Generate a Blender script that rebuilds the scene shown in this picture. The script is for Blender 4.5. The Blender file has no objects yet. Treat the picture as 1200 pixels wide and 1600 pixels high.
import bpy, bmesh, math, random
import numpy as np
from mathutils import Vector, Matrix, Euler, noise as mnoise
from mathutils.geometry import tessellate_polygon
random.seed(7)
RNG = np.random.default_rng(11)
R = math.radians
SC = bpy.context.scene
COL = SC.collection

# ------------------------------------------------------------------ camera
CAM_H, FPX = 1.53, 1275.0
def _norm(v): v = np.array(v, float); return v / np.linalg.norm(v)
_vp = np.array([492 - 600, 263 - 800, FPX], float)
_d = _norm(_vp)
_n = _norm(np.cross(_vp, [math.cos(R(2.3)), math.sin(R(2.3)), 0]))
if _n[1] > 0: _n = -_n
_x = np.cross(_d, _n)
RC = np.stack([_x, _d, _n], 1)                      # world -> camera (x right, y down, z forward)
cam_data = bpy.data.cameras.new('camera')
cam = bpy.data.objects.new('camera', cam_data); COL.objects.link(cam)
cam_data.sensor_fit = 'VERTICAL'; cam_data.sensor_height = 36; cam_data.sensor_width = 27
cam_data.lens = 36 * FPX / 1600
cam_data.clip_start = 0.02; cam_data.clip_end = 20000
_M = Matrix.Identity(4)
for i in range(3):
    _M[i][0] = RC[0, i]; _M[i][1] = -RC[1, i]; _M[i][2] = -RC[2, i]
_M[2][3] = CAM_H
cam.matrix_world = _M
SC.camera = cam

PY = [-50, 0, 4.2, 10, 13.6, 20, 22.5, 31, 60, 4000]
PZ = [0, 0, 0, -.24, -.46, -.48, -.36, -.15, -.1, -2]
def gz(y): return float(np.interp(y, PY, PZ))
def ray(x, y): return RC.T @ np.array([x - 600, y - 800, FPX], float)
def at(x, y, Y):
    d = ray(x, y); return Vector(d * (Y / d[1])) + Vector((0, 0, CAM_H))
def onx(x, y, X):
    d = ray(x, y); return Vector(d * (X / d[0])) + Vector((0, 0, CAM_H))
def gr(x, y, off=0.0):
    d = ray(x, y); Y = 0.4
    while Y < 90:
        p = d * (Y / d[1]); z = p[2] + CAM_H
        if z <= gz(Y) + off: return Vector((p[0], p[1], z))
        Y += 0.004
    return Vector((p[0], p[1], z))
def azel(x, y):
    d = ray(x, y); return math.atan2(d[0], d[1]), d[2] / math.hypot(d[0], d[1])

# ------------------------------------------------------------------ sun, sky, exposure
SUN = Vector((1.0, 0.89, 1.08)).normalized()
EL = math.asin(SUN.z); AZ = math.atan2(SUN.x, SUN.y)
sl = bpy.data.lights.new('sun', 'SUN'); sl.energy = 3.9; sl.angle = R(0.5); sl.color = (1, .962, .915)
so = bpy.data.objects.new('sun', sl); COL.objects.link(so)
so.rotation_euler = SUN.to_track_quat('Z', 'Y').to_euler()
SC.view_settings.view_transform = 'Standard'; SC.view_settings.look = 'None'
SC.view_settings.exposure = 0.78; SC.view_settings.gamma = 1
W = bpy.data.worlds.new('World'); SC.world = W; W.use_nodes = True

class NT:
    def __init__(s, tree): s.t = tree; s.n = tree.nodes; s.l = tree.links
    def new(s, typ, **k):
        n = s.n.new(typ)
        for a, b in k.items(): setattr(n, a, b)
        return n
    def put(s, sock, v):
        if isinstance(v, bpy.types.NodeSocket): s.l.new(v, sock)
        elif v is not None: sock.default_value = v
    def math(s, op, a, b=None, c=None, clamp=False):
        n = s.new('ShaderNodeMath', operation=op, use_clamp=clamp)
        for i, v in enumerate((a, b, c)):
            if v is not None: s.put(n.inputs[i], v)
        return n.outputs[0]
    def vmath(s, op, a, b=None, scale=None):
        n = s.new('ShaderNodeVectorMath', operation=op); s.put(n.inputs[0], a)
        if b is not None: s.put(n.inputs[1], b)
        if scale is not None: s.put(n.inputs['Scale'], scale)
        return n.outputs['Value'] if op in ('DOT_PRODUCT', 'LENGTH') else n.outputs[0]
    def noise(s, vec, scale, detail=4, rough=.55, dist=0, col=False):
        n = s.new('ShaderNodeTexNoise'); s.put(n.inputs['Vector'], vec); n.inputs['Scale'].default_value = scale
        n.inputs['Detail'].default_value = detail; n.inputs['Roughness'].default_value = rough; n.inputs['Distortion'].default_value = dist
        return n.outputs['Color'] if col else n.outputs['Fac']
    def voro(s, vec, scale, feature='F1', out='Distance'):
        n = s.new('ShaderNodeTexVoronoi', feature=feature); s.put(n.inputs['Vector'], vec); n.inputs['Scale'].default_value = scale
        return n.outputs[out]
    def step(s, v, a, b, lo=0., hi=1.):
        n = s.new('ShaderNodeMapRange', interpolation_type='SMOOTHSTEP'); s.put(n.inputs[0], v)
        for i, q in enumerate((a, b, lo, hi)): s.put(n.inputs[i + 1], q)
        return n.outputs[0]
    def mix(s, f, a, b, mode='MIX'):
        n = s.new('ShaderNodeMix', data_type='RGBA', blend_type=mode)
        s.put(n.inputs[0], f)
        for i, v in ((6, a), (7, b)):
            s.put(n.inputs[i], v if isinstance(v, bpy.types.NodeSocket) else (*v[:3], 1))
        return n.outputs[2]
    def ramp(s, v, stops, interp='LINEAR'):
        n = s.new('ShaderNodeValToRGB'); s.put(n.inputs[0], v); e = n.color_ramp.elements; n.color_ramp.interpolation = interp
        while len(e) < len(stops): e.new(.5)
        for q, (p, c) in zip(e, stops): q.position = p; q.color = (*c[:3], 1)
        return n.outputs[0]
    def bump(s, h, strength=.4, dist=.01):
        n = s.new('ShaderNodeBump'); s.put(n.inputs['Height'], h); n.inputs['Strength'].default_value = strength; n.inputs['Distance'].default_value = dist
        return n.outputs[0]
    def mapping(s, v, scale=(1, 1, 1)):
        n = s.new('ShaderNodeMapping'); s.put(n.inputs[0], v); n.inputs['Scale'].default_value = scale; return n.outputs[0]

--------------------

_Written exercise_
Retype only the lines running from the top of the listing to the line that holds "COL = SC.collection", both ends included.

_Worked solution_
Generate a Blender script that rebuilds the scene shown in this picture. The script is for Blender 4.5. The Blender file has no objects yet. Treat the picture as 1200 pixels wide and 1600 pixels high.
import bpy, bmesh, math, random
import numpy as np
from mathutils import Vector, Matrix, Euler, noise as mnoise
from mathutils.geometry import tessellate_polygon
random.seed(7)
RNG = np.random.default_rng(11)
R = math.radians
SC = bpy.context.scene
COL = SC.collection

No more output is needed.